Step 2. Taking the “No” out of “Innovation”
If you’re serious about getting some innovation runs on the board, you’re going to need to work out how to take the “no” out of your innovation culture.
Now don’t get us wrong. We’re not saying run wild and say yes to everything – what we’re talking about is opening up the conversation about innovation regularly , instead of just routinely shutting it down or shelving it. And this conversation needs to start and be promoted from the top-down to inspire contribution and engagement across all levels of your organisation.
Some key questions your management team will need to open up across your business to start this journey are:
- What does innovation actually mean in our business/industry?
- Are we truly interested in innovation?
- Are we confusing innovation with improving operational efficiency?
- If we think we’re innovative, do our customers actually see us that way?
- What are the constraints to promoting new ideas in our organisation?
Here’s a great article we read recently with some great tips on how you could start this process in your business.
Step 3. Creating Physical & Digital Space for innovation
Ok – now your team has started making room for talk of innovation, they’re going to need both the physical and digital space to turn ideas into reality!
What does this look like? Well here are a few ideas!
Ideas hubs: Open, closed or even anonymous forums for new ideas! Leverage some of the great tools you may have already in your organisation like Microsoft Forms to gather ideas or feedback, start circulating a media review/chat channel across your team to promote some awareness around what others in your industry are doing, heck even set up an old-fashioned ideas box if that’s going to work for your team!
Processes & parameters: Collecting ideas is great – but what happens next? Make sure you’ve got clearly defined and communicated processes and parameters around how new ideas are vetoed or promoted to the next level of discussion, if, how and when ideas will be shared with the team, and how following through on new ideas will be resourced.
Digital collaboration tools: Here comes the tech! You’ll have heard us say it a lot this year – collaboration is the new cloud in terms of what’s hot in business technology at the moment. Digital collaboration tools are paving the way for easier and faster discussion and decision-making processes, and so might be the perfect fit in your newly minted innovation culture. Our favourite collaboration tool is Microsoft Teams. Start checking out what embracing a collaboration platform might add to your culture of innovation.

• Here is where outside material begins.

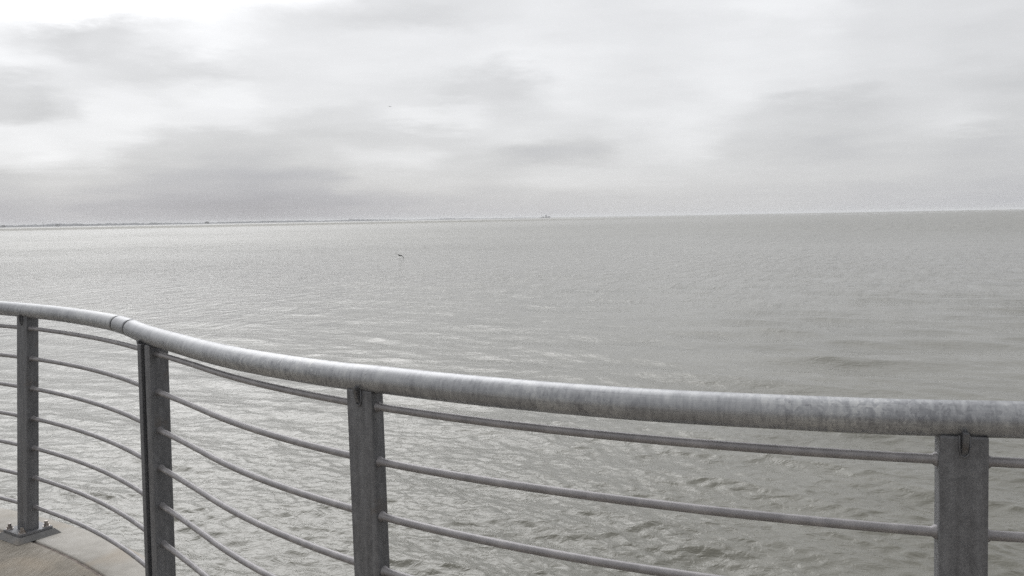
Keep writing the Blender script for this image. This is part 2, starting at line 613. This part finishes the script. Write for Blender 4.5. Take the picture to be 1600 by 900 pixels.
# posts: (x on the plan curve, width along the rail, depth, turn of its axes in degrees, lean along the rail)
def make_post(x, w, d, turn, lean, split=False, leany=0.0, gus=True):
    s = s_of_x(x)
    px, py, tx, ty = at_s(s)
    ang = math.atan2(ty, tx) if turn is None else R(turn)
    top = railz(px) - RR * 0.80
    base = 0.035
    root = link('post', None, parent=rail)
    root.location = RINV @ Vector((px, py, 0))
    root.rotation_euler = (0, 0, ang)
    sh = Matrix.Identity(4)
    sh[0][2] = lean
    sh[1][2] = leany
    # the lean pivots about the middle bar
    T = Matrix.Translation((0, 0, 0.62)) @ sh @ Matrix.Translation((0, 0, -0.62))
    H = top - base
    if not split:
        bm = bmesh.new()
        box_bm(bm, Matrix.Identity(4), w, d, H, 0.005, base)
        for v in bm.verts:
            v.co = T @ v.co
        link('post_tube', bm_mesh('post_tube', bm), M_POST, root)
        if gus:
            bm = bmesh.new()
            f = -d / 2 - 0.002
            vs = []
            for sx in (-0.005, 0.005):
                for yy, zz in ((f + 0.004, top + 0.01), (f - 0.016, top + 0.008), (f - 0.010, top - 0.018), (f - 0.001, top - 0.032), (f + 0.004, top - 0.032)):
                    vs.append(bm.verts.new(T @ Vector((sx, yy, zz))))
            bm.faces.new(vs[:5]); bm.faces.new(vs[5:][::-1])
            for i in range(5):
                j = (i + 1) % 5
                bm.faces.new((vs[i], vs[i + 5], vs[j + 5], vs[j]))
            link('gusset', bm_mesh('gusset', bm), M_POST, root)
            # weld bead that runs in a U round the gusset
            pts = [(-0.0085, f, top + 0.002), (-0.0085, f, top - 0.024), (-0.006, f, top - 0.036), (0, f, top - 0.040), (0.006, f, top - 0.036), (0.0085, f, top - 0.024), (0.0085, f, top + 0.002)]
            link('weld_bead', tube_mesh('weld', [T @ Vector(q) for q in pts], 0.0022, 8), M_POST, root)
    else:
        wl, wr = 0.024, 0.036
        for nm, cx, ww, dd in (('channel_flange', -w / 2 + wl / 2, wl, d), ('channel_flange', w / 2 - wr / 2, wr, d)):
            bm = bmesh.new()
            box_bm(bm, Matrix.Translation((cx, 0, 0)), ww, dd, H, 0.003, base)
            for v in bm.verts:
                v.co = T @ v.co
            link(nm, bm_mesh(nm, bm), M_POST, root)
        bm = bmesh.new()
        box_bm(bm, Matrix.Translation(((wl - wr) / 2, d * 0.30, 0)), w - wl - wr + 0.004, d * 0.3, H - 0.004, 0, base + 0.002)
        for v in bm.verts:
            v.co = T @ v.co
        link('channel_web', bm_mesh('channel_web', bm), M_POST, root)
        bm = bmesh.new()
        vs = []
        for sy in (-d / 2 + 0.004, d / 2 - 0.004):
            for xx, zz in ((-w / 2 + 0.002, top + 0.012), (-w / 2 - 0.014, top + 0.012), (-w / 2 + 0.002, top - 0.022)):
                vs.append(bm.verts.new(T @ Vector((xx, sy, zz))))
        bm.faces.new(vs[:3]); bm.faces.new(vs[3:][::-1])
        for i in range(3):
            j = (i + 1) % 3
            bm.faces.new((vs[i], vs[i + 3], vs[j + 3], vs[j]))
        link('gusset', bm_mesh('gusset', bm), M_POST, root)
    # base plate with four bolts on a sloping grout pad
    bm = bmesh.new()
    bx, by, _ = T @ Vector((0, 0, base))
    if leany:
        bx -= 0.008
        by += 0.004
    Mb = Matrix.Translation((bx, by, 0))
    hw = 0.076
    box_bm(bm, Mb, hw * 2, hw * 2, 0.012, 0.002, 0.024)
    link('base_plate', bm_mesh('base_plate', bm), M_PLATE, root)
    bm = bmesh.new()
    lo = [bm.verts.new(Mb @ Vector((sx * (hw + 0.026), sy * (hw + 0.026), 0.001))) for sx, sy in ((-1, -1), (1, -1), (1, 1), (-1, 1))]
    mi = [bm.verts.new(Mb @ Vector((sx * (hw + 0.006), sy * (hw + 0.006), 0.0235))) for sx, sy in ((-1, -1), (1, -1), (1, 1), (-1, 1))]
    bm.faces.new(mi); bm.faces.new(lo[::-1])
    for i in range(4):
        j = (i + 1) % 4
        bm.faces.new((lo[i], lo[j], mi[j], mi[i]))
    link('grout_pad', bm_mesh('grout_pad', bm), M_GROUT, root)
    bmsh = None
    for sx, sy in ((-1, -1), (1, -1), (1, 1), (-1, 1)):
        if bmsh is None:
            bm = bmesh.new()
            for r, z0, hh, seg in ((0.0175, 0.0, 0.003, 20), (0.0125, 0.003, 0.011, 6), (0.008, 0.014, 0.012, 14)):
                bmesh.ops.create_cone(bm, cap_ends=True, segments=seg, radius1=r, radius2=r * 0.96, depth=hh,
                                      matrix=Matrix.Translation((0, 0, z0 + hh / 2)))
            bmsh = bm_mesh('bolt', bm)
        b = link('bolt', bmsh, M_BOLT, root)
        b.location = (bx + sx * 0.056, by + sy * 0.056, 0.036)
        b.rotation_euler = (0, 0, random.uniform(0, 1))
    return s, w, root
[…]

Industry engagement: Time and energy for people in your team (and not only your senior management team) to attend and participate in industry events, workshops, training, mentoring and peer-to-peer engagement. If they’ve got an idea that’s a winner for your business, make time and space for them to build the skills they need to bring back into your business to make it work.

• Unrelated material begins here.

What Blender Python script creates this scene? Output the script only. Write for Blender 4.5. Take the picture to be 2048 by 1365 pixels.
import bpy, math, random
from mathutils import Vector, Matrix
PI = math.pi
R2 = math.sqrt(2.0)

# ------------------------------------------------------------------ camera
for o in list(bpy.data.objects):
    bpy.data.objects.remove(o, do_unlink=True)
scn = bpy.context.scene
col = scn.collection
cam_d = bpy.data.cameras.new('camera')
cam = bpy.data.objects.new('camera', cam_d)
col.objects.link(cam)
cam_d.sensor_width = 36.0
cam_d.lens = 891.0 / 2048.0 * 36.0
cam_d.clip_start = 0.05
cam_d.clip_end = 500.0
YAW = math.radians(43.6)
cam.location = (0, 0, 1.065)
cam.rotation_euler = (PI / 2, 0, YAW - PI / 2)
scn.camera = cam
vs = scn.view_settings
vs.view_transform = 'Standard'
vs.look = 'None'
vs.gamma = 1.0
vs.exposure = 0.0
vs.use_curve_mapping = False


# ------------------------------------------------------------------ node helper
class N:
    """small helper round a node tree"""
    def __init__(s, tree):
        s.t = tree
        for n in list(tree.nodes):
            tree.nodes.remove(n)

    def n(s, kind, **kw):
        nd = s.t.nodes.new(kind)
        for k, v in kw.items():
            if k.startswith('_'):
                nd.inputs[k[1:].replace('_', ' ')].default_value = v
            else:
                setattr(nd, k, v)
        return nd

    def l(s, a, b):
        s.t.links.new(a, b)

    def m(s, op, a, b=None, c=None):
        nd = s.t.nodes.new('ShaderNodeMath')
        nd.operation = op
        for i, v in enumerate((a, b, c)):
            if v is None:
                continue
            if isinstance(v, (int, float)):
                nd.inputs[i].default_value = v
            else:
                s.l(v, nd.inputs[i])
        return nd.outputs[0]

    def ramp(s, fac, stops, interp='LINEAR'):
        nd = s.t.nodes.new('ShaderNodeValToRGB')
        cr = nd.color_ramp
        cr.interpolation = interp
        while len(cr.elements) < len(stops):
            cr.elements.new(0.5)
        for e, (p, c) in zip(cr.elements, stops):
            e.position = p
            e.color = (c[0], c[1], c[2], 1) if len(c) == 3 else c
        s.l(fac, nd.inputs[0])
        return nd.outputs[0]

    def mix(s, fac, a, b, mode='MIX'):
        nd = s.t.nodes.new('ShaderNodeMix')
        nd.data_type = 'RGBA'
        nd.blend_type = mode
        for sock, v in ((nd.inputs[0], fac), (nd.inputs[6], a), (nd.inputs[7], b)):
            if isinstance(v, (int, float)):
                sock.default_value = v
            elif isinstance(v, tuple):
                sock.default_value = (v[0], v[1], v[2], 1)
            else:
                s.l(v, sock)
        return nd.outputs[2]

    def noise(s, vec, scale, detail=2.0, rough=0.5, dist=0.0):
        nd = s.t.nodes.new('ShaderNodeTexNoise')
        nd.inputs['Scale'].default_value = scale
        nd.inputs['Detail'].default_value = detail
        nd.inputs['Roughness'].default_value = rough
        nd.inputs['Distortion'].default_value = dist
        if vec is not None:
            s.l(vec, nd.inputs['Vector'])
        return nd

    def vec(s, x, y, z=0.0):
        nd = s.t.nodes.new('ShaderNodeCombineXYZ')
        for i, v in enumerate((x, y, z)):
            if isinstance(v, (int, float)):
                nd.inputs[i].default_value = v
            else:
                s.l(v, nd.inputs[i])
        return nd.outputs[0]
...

Execution, training & story-telling time: By this we mean regular, scheduled sessions where people involved in innovation projects can freed up to progress their projects, share their work with the broader team, provide training on new tools and processes coming into the business if appropriate, and keeping your innovation flow going with success stories and “look how far we’ve come” presentations.
Step 4: Finding and fostering your change champions
Building a culture of innovation will involve engaging people across all levels of the organisation who are passionate about change – not just the “visionaries” in your business or the senior management team. Take a look across your team, and maybe even use some personality profiling tools, to assess who the early advocates, promoters, adopters, supporters, change communicators and story-tellers might be in your business. Then set about finding inclusive ways to identify, support and reward these people to expand their sphere of influence in your business.
Here’s a top tip – your change champions do not have to be technical, experienced, credentialed or c-suiters; they could be the most senior or the most junior in your team! Stay open minded!
What’s the end game?
We get it – sometimes all the hype around innovation and disruption gets overwhelming. Running a business now is busy enough without setting aside time and energy to work on what’s next. To give you one insight into what innovation means for Australian businesses, we’ll leave you with this comment from some of the latest economic modelling by PwC.
Increased productivity and growth in Australia will need to come from changing the models and management processes that exist in our business today, and this will not just be about technology.
Start setting yourself up for success by taking the “no” out of innovation in your business and building real opportunities for innovation success.